Copy out, unchanged, every line from the start of the records to the line that contains "from mathutils import", and stop there.

Items ->
================================

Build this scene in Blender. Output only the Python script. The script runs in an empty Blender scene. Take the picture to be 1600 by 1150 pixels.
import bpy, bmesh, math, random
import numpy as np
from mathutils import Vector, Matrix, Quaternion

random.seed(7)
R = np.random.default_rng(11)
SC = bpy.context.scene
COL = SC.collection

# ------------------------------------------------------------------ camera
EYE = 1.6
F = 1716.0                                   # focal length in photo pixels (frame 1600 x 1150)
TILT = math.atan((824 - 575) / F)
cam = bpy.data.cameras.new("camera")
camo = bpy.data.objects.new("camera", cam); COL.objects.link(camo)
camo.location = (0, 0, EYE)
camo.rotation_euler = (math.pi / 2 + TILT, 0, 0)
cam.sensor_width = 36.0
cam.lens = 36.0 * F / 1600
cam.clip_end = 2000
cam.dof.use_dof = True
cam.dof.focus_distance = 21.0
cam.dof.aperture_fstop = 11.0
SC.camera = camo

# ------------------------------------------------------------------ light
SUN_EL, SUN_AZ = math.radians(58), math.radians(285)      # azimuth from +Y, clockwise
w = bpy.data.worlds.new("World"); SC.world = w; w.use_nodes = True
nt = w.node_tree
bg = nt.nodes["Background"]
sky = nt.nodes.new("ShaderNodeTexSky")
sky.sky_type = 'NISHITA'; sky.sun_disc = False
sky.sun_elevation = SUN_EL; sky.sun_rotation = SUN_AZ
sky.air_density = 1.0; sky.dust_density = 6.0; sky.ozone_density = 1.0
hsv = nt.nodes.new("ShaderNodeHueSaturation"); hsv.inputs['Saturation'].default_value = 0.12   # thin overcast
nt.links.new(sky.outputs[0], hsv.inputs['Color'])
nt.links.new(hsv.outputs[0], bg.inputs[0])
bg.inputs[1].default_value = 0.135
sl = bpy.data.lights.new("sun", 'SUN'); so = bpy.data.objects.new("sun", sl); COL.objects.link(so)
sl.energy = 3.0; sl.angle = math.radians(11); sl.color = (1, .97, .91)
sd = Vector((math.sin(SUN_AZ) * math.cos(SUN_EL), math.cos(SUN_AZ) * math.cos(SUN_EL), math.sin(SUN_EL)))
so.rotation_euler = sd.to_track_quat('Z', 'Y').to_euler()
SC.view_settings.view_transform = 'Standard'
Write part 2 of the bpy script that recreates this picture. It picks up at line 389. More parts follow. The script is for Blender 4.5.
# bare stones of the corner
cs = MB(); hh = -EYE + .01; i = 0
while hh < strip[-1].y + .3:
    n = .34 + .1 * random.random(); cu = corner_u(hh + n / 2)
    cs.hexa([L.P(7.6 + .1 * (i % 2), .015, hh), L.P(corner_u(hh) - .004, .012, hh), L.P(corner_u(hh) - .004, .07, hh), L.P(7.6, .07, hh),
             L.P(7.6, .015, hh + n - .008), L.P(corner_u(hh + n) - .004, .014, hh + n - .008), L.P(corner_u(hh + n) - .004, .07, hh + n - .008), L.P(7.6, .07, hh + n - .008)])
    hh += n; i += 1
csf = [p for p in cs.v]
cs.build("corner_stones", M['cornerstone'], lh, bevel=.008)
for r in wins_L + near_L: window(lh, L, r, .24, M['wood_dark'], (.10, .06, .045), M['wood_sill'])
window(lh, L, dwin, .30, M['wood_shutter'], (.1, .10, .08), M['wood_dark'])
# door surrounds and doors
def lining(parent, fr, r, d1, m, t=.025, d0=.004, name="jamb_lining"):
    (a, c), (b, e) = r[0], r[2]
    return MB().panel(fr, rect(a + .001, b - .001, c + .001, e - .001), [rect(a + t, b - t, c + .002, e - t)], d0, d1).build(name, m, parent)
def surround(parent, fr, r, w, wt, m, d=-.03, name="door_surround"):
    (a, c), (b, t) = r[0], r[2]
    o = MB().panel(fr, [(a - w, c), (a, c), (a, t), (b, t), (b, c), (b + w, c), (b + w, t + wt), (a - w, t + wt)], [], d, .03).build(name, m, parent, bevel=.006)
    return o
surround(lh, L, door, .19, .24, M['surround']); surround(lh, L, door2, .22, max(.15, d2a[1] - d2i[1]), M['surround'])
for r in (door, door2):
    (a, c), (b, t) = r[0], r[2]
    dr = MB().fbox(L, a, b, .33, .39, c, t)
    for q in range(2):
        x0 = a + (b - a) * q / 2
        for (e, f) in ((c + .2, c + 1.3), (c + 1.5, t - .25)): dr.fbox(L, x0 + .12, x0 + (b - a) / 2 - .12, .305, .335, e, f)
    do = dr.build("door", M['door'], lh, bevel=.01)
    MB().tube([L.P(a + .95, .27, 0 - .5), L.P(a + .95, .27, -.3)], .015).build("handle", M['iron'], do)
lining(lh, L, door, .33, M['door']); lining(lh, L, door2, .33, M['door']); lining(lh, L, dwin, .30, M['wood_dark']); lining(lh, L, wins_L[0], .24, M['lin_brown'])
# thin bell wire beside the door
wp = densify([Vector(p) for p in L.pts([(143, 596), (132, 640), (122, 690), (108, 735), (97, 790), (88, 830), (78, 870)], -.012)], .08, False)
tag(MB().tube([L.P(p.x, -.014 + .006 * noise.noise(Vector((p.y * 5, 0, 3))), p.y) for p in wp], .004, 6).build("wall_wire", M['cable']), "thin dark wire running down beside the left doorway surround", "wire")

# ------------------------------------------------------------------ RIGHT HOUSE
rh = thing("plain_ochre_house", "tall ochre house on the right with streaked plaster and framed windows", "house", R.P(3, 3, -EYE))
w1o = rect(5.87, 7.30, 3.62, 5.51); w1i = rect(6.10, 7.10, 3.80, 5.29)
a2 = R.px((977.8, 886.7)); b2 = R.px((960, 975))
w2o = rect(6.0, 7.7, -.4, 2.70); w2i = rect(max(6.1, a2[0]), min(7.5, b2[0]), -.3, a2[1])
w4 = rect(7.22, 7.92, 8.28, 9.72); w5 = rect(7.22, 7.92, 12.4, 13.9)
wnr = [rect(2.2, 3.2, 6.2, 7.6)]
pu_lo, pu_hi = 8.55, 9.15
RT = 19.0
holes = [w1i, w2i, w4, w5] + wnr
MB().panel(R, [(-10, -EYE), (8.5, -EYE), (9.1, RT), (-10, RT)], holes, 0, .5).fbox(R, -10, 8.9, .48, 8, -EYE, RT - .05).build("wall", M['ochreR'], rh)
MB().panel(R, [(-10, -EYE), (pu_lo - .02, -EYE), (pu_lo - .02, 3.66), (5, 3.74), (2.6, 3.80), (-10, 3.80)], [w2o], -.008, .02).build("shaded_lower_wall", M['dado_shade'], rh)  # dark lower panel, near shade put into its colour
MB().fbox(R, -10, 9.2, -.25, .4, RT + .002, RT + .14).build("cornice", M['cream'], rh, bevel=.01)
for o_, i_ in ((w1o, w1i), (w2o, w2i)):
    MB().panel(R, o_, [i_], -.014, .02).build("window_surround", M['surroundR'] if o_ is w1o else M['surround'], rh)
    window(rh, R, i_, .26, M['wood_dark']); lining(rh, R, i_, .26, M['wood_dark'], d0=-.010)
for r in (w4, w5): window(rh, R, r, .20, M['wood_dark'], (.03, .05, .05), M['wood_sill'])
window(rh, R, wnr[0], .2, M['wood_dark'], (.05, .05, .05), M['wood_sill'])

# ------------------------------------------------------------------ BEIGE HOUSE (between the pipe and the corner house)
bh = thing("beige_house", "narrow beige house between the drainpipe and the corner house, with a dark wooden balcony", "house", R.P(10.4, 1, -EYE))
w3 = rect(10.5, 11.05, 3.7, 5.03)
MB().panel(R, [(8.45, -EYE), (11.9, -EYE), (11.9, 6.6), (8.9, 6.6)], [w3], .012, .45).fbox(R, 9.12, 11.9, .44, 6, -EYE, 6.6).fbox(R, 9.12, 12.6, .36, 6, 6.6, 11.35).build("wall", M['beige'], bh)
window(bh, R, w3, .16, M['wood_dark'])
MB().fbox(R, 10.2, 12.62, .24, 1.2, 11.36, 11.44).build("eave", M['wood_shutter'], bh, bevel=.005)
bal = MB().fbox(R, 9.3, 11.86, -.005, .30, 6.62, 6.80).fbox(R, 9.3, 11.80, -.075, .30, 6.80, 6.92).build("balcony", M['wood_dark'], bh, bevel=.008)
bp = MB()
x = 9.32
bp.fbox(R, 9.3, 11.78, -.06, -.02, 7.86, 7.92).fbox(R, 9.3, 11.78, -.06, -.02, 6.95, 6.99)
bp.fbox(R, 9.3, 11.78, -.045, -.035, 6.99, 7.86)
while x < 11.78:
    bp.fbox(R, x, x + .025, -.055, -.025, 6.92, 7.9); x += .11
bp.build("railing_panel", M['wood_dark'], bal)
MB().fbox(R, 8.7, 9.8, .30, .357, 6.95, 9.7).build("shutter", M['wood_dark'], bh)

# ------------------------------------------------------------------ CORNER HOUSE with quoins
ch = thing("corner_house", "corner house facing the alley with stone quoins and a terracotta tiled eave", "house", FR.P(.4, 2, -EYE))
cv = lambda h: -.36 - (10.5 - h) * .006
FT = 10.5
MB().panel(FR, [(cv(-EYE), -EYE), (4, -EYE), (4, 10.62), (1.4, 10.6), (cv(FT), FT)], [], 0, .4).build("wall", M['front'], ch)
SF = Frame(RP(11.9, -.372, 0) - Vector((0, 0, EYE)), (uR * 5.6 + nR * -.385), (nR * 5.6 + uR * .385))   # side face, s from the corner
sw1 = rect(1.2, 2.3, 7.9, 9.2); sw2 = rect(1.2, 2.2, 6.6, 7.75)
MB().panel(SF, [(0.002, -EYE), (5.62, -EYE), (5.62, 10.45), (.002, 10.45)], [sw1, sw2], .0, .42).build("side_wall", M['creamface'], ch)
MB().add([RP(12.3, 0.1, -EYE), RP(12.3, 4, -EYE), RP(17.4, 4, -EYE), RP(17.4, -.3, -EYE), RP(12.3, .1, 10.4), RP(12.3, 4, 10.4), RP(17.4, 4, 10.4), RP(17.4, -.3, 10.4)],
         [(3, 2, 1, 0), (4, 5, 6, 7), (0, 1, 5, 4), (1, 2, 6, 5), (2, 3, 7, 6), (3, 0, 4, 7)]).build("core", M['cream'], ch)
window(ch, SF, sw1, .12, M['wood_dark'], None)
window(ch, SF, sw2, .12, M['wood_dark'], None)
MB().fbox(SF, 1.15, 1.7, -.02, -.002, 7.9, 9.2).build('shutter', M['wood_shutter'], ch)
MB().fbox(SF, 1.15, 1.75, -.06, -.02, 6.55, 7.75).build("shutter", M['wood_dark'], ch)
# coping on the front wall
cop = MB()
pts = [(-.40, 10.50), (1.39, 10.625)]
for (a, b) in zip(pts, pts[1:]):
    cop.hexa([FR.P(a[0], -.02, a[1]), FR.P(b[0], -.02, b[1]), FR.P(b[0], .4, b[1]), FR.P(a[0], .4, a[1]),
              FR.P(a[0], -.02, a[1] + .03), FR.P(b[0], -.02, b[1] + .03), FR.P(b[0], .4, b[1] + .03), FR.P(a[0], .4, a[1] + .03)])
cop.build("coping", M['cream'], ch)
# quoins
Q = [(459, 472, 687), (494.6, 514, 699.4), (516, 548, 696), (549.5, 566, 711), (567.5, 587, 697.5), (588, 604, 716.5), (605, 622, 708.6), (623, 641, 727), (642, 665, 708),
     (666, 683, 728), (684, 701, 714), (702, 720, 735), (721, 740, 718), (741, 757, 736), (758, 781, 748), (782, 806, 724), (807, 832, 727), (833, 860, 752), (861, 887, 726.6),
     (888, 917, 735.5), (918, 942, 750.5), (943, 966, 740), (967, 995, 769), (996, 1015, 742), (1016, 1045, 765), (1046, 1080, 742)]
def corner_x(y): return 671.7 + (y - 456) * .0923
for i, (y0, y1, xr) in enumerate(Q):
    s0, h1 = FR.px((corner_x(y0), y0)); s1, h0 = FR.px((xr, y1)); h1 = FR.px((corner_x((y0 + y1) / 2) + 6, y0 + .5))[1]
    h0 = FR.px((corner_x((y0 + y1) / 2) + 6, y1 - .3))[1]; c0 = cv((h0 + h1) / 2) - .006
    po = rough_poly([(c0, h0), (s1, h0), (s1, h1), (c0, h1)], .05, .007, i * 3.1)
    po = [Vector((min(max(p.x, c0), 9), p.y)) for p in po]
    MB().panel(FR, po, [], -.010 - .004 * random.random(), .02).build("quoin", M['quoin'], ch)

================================

Completed task ->
Build this scene in Blender. Output only the Python script. The script runs in an empty Blender scene. Take the picture to be 1600 by 1150 pixels.
import bpy, bmesh, math, random
import numpy as np
from mathutils import Vector, Matrix, Quaternion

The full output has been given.